'The sisters made up for my parents' absence': Orphanage nurtures family spirit

Some of the boarders with their director, Sr. Georgina Jose, in front of Maria Niwas in Nagpur, central India. (Lissy Maruthanakuzhy)

Nagpur, India — Pushpa Andre knows neither her parents nor her place of birth. "The sisters made up for my parents' absence," says the retired nurse, who grew up in a Catholic orphanage in Nagpur, a central Indian city.

Now, the 64-year-old woman has her own family comprising two sons — one of them a priest of the Nagpur Archdiocese. She credits the training she received in the orphanage for her healthy family life today.

Andre is among hundreds of orphans the Salesian Sisters of Mary Immaculate have helped to settle in life and raise healthy families. Like Andre's son, children of some orphans have become priests and nuns, doctors and engineers.

Sr. Elizabeth Trinity, who heads the congregation's Nagpur province, says their orphanage, called Maria Niwas, has helped about 700 children start out in life since its inception more than a century ago.

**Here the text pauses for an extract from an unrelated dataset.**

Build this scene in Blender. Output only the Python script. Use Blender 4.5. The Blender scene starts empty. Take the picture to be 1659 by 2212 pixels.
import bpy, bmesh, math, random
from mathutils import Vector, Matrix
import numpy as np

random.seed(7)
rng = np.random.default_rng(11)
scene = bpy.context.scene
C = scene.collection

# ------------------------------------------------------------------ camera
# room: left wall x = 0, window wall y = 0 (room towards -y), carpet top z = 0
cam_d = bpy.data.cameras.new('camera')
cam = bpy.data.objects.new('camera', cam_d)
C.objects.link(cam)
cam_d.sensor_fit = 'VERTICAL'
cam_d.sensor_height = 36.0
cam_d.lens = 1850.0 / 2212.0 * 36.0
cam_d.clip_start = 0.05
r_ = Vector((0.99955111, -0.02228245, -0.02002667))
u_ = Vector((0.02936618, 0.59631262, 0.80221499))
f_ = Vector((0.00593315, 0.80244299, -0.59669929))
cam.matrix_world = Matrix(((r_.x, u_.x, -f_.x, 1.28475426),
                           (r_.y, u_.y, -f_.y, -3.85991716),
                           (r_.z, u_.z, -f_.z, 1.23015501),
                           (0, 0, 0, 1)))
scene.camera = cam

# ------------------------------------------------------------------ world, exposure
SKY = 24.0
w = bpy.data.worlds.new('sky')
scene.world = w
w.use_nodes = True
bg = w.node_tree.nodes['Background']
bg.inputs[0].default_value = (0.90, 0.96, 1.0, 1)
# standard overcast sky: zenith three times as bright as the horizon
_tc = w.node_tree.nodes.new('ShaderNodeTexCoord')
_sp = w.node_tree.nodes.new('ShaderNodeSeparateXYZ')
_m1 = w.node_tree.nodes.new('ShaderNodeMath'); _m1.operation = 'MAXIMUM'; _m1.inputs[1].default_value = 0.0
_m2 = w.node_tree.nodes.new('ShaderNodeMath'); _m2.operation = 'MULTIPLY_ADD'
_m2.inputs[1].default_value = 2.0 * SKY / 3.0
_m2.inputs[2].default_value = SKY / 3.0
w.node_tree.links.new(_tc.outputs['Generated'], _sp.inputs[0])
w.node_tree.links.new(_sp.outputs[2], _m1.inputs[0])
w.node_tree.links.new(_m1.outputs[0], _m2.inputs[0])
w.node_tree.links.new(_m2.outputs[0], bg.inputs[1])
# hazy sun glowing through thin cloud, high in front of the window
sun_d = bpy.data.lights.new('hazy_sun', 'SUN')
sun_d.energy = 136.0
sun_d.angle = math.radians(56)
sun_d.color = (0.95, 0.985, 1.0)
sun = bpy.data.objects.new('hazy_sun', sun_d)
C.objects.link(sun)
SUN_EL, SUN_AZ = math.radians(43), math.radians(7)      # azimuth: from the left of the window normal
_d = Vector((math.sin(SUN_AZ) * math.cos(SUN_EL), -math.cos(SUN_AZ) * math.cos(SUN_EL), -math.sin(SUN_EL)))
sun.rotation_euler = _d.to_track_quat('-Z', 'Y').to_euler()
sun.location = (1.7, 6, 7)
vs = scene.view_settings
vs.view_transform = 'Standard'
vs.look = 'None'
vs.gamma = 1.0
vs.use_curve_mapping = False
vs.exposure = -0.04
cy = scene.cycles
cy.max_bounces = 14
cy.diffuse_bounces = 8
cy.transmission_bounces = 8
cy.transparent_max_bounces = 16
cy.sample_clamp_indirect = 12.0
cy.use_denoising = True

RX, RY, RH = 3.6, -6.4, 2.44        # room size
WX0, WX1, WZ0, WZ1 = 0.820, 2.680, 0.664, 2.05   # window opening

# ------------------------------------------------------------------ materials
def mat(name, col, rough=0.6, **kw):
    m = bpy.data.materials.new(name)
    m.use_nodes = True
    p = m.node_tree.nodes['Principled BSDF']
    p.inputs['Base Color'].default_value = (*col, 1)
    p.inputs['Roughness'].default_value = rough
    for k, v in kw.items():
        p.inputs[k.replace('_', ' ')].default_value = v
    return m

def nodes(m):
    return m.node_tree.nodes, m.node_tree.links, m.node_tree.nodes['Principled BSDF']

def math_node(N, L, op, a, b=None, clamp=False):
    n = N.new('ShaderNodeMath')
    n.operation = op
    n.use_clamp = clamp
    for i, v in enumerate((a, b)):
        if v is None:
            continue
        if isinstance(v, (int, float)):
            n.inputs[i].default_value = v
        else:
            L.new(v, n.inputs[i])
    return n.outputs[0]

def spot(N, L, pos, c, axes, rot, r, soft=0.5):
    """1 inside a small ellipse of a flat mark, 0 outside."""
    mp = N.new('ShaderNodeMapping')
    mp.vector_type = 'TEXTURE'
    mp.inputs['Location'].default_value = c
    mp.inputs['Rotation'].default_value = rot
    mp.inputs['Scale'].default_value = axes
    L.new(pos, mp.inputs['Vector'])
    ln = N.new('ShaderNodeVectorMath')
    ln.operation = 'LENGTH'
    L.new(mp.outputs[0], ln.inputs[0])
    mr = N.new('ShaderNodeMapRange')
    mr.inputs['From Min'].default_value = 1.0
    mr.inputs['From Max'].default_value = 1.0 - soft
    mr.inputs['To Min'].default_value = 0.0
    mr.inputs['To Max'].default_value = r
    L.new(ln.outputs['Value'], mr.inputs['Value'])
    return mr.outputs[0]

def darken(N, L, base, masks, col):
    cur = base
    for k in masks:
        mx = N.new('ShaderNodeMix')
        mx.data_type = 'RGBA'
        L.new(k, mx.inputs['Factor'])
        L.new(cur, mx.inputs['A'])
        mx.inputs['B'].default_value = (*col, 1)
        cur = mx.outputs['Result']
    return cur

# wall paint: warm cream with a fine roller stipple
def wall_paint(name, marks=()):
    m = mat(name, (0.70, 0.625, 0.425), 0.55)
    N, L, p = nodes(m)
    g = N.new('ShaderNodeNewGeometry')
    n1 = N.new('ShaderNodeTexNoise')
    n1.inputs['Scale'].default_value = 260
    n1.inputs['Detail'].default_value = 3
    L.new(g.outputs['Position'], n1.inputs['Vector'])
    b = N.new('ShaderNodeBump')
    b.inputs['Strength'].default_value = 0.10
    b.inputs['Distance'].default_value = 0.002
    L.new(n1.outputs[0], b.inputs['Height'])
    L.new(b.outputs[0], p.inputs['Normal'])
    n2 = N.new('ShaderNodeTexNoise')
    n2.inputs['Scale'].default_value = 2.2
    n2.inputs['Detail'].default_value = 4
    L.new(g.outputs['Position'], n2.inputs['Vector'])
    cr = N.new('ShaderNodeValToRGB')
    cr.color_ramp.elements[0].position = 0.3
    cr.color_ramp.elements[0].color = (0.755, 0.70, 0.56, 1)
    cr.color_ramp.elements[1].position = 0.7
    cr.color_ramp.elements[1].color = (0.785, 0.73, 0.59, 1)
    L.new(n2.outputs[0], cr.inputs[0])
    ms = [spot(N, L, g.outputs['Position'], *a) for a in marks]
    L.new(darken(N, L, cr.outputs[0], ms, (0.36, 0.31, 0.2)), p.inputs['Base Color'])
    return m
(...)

"Since they themselves had no families, these women were keen that their children grew up in a good family atmosphere," she told Global Sisters Report.

The orphans maintain regular contact with the orphanage even decades after they have left it to start families.

"They are attached to us as family. They consider each other as their siblings. They all come together at our place twice a year," Trinity said.